**Exercise aim:** Write the data below out exactly as it stands. Do not include the pictures.

**Source data:**
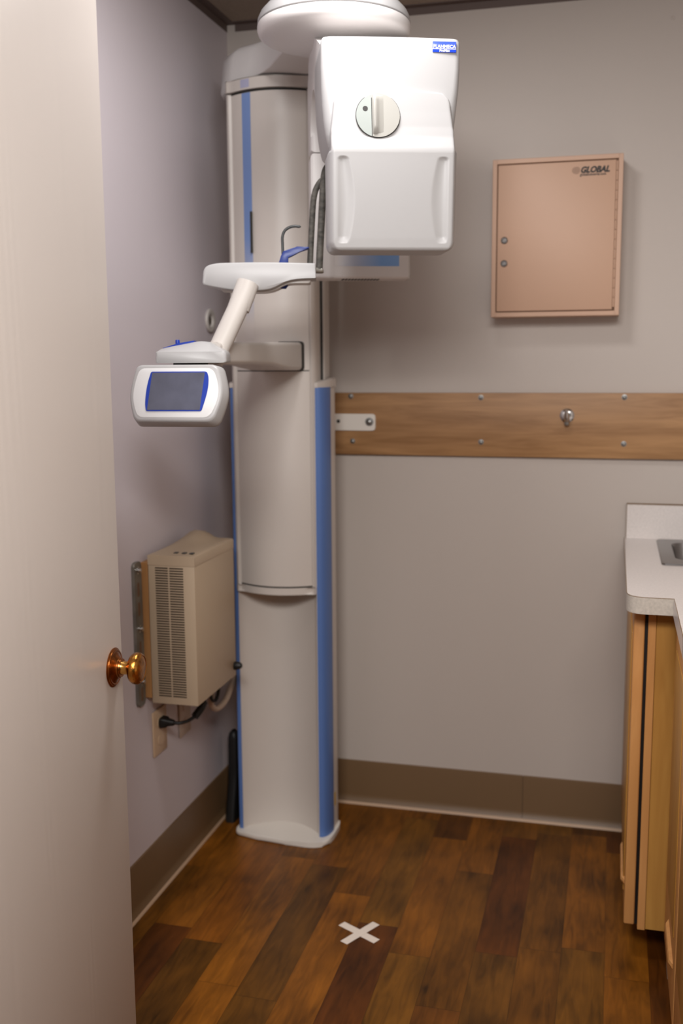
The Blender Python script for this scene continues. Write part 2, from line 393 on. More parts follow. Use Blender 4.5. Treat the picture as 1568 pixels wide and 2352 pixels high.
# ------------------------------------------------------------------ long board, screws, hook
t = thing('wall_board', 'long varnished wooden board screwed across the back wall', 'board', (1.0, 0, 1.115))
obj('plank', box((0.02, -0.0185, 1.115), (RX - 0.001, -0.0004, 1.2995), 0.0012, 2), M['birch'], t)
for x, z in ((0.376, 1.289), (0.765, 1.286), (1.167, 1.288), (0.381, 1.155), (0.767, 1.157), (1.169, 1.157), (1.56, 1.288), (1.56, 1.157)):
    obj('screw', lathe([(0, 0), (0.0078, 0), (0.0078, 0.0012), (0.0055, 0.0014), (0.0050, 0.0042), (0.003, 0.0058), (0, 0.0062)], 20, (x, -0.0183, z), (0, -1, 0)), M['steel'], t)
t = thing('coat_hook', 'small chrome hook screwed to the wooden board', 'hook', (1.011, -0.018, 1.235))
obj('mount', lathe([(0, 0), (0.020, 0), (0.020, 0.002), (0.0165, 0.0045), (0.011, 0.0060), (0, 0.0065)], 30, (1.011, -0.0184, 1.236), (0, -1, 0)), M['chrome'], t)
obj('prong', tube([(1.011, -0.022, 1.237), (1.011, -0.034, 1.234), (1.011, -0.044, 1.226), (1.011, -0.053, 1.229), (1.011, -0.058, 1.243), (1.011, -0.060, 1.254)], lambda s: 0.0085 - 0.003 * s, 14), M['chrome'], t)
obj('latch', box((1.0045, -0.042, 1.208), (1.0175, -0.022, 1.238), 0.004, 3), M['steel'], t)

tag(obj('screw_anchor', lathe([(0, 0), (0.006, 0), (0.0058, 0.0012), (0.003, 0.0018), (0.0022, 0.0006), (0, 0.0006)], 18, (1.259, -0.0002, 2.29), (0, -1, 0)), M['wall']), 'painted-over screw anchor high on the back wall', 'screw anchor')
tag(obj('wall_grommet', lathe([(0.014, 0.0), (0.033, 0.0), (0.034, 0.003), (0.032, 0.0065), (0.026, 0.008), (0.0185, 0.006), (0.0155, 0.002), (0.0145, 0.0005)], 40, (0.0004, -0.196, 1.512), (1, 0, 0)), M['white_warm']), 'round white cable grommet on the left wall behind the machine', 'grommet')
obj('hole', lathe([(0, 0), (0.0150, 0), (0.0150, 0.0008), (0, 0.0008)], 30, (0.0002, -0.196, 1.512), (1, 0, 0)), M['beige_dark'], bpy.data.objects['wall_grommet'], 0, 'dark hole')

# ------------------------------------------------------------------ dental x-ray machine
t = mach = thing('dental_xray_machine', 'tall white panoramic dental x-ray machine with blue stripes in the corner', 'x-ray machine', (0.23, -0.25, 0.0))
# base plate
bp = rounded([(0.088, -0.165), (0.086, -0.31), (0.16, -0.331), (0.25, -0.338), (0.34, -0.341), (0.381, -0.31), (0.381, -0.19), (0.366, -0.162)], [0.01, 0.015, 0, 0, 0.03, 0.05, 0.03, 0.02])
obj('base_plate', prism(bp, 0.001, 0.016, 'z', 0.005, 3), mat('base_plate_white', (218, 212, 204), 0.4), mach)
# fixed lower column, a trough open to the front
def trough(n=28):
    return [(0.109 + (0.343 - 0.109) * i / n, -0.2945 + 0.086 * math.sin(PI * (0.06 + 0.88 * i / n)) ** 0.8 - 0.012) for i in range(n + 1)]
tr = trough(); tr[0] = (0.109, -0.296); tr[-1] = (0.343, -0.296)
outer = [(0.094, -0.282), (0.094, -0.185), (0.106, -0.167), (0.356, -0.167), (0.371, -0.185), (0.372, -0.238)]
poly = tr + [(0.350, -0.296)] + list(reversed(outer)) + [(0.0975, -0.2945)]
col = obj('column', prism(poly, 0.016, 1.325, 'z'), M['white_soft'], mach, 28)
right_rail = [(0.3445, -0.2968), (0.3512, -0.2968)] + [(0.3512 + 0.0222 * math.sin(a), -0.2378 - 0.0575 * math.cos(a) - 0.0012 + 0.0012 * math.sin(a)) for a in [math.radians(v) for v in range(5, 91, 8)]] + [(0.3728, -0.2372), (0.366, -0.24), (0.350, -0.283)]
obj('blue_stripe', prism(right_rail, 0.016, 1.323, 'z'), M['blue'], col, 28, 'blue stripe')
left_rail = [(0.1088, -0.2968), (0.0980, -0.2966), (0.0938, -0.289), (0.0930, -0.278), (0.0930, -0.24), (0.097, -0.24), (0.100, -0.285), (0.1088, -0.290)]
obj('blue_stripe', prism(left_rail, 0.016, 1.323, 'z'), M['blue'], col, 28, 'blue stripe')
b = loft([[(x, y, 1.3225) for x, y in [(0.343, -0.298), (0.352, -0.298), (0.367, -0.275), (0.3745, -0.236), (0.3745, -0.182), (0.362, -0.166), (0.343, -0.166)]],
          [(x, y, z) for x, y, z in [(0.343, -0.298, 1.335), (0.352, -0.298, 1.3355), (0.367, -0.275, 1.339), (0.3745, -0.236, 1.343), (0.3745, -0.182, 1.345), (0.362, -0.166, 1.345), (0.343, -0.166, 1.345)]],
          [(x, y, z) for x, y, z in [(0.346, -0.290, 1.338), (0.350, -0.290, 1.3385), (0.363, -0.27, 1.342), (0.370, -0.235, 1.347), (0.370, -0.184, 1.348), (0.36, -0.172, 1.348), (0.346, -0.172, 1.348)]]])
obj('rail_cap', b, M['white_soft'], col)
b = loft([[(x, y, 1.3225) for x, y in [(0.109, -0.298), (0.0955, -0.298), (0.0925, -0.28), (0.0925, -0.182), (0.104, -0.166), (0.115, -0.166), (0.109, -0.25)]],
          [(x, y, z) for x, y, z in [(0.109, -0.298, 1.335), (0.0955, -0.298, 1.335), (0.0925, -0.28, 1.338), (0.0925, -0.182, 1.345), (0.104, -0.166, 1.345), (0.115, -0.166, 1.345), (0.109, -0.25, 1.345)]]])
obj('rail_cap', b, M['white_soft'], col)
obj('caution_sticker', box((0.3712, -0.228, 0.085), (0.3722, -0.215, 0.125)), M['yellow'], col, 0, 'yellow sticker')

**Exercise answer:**
The Blender Python script for this scene continues. Write part 2, from line 393 on. More parts follow. Use Blender 4.5. Treat the picture as 1568 pixels wide and 2352 pixels high.
# ------------------------------------------------------------------ long board, screws, hook
t = thing('wall_board', 'long varnished wooden board screwed across the back wall', 'board', (1.0, 0, 1.115))
obj('plank', box((0.02, -0.0185, 1.115), (RX - 0.001, -0.0004, 1.2995), 0.0012, 2), M['birch'], t)
for x, z in ((0.376, 1.289), (0.765, 1.286), (1.167, 1.288), (0.381, 1.155), (0.767, 1.157), (1.169, 1.157), (1.56, 1.288), (1.56, 1.157)):
    obj('screw', lathe([(0, 0), (0.0078, 0), (0.0078, 0.0012), (0.0055, 0.0014), (0.0050, 0.0042), (0.003, 0.0058), (0, 0.0062)], 20, (x, -0.0183, z), (0, -1, 0)), M['steel'], t)
t = thing('coat_hook', 'small chrome hook screwed to the wooden board', 'hook', (1.011, -0.018, 1.235))
obj('mount', lathe([(0, 0), (0.020, 0), (0.020, 0.002), (0.0165, 0.0045), (0.011, 0.0060), (0, 0.0065)], 30, (1.011, -0.0184, 1.236), (0, -1, 0)), M['chrome'], t)
obj('prong', tube([(1.011, -0.022, 1.237), (1.011, -0.034, 1.234), (1.011, -0.044, 1.226), (1.011, -0.053, 1.229), (1.011, -0.058, 1.243), (1.011, -0.060, 1.254)], lambda s: 0.0085 - 0.003 * s, 14), M['chrome'], t)
obj('latch', box((1.0045, -0.042, 1.208), (1.0175, -0.022, 1.238), 0.004, 3), M['steel'], t)

tag(obj('screw_anchor', lathe([(0, 0), (0.006, 0), (0.0058, 0.0012), (0.003, 0.0018), (0.0022, 0.0006), (0, 0.0006)], 18, (1.259, -0.0002, 2.29), (0, -1, 0)), M['wall']), 'painted-over screw anchor high on the back wall', 'screw anchor')
tag(obj('wall_grommet', lathe([(0.014, 0.0), (0.033, 0.0), (0.034, 0.003), (0.032, 0.0065), (0.026, 0.008), (0.0185, 0.006), (0.0155, 0.002), (0.0145, 0.0005)], 40, (0.0004, -0.196, 1.512), (1, 0, 0)), M['white_warm']), 'round white cable grommet on the left wall behind the machine', 'grommet')
obj('hole', lathe([(0, 0), (0.0150, 0), (0.0150, 0.0008), (0, 0.0008)], 30, (0.0002, -0.196, 1.512), (1, 0, 0)), M['beige_dark'], bpy.data.objects['wall_grommet'], 0, 'dark hole')

# ------------------------------------------------------------------ dental x-ray machine
t = mach = thing('dental_xray_machine', 'tall white panoramic dental x-ray machine with blue stripes in the corner', 'x-ray machine', (0.23, -0.25, 0.0))
# base plate
bp = rounded([(0.088, -0.165), (0.086, -0.31), (0.16, -0.331), (0.25, -0.338), (0.34, -0.341), (0.381, -0.31), (0.381, -0.19), (0.366, -0.162)], [0.01, 0.015, 0, 0, 0.03, 0.05, 0.03, 0.02])
obj('base_plate', prism(bp, 0.001, 0.016, 'z', 0.005, 3), mat('base_plate_white', (218, 212, 204), 0.4), mach)
# fixed lower column, a trough open to the front
def trough(n=28):
    return [(0.109 + (0.343 - 0.109) * i / n, -0.2945 + 0.086 * math.sin(PI * (0.06 + 0.88 * i / n)) ** 0.8 - 0.012) for i in range(n + 1)]
tr = trough(); tr[0] = (0.109, -0.296); tr[-1] = (0.343, -0.296)
outer = [(0.094, -0.282), (0.094, -0.185), (0.106, -0.167), (0.356, -0.167), (0.371, -0.185), (0.372, -0.238)]
poly = tr + [(0.350, -0.296)] + list(reversed(outer)) + [(0.0975, -0.2945)]
col = obj('column', prism(poly, 0.016, 1.325, 'z'), M['white_soft'], mach, 28)
right_rail = [(0.3445, -0.2968), (0.3512, -0.2968)] + [(0.3512 + 0.0222 * math.sin(a), -0.2378 - 0.0575 * math.cos(a) - 0.0012 + 0.0012 * math.sin(a)) for a in [math.radians(v) for v in range(5, 91, 8)]] + [(0.3728, -0.2372), (0.366, -0.24), (0.350, -0.283)]
obj('blue_stripe', prism(right_rail, 0.016, 1.323, 'z'), M['blue'], col, 28, 'blue stripe')
left_rail = [(0.1088, -0.2968), (0.0980, -0.2966), (0.0938, -0.289), (0.0930, -0.278), (0.0930, -0.24), (0.097, -0.24), (0.100, -0.285), (0.1088, -0.290)]
obj('blue_stripe', prism(left_rail, 0.016, 1.323, 'z'), M['blue'], col, 28, 'blue stripe')
b = loft([[(x, y, 1.3225) for x, y in [(0.343, -0.298), (0.352, -0.298), (0.367, -0.275), (0.3745, -0.236), (0.3745, -0.182), (0.362, -0.166), (0.343, -0.166)]],
          [(x, y, z) for x, y, z in [(0.343, -0.298, 1.335), (0.352, -0.298, 1.3355), (0.367, -0.275, 1.339), (0.3745, -0.236, 1.343), (0.3745, -0.182, 1.345), (0.362, -0.166, 1.345), (0.343, -0.166, 1.345)]],
          [(x, y, z) for x, y, z in [(0.346, -0.290, 1.338), (0.350, -0.290, 1.3385), (0.363, -0.27, 1.342), (0.370, -0.235, 1.347), (0.370, -0.184, 1.348), (0.36, -0.172, 1.348), (0.346, -0.172, 1.348)]]])
obj('rail_cap', b, M['white_soft'], col)
b = loft([[(x, y, 1.3225) for x, y in [(0.109, -0.298), (0.0955, -0.298), (0.0925, -0.28), (0.0925, -0.182), (0.104, -0.166), (0.115, -0.166), (0.109, -0.25)]],
          [(x, y, z) for x, y, z in [(0.109, -0.298, 1.335), (0.0955, -0.298, 1.335), (0.0925, -0.28, 1.338), (0.0925, -0.182, 1.345), (0.104, -0.166, 1.345), (0.115, -0.166, 1.345), (0.109, -0.25, 1.345)]]])
obj('rail_cap', b, M['white_soft'], col)
obj('caution_sticker', box((0.3712, -0.228, 0.085), (0.3722, -0.215, 0.125)), M['yellow'], col, 0, 'yellow sticker')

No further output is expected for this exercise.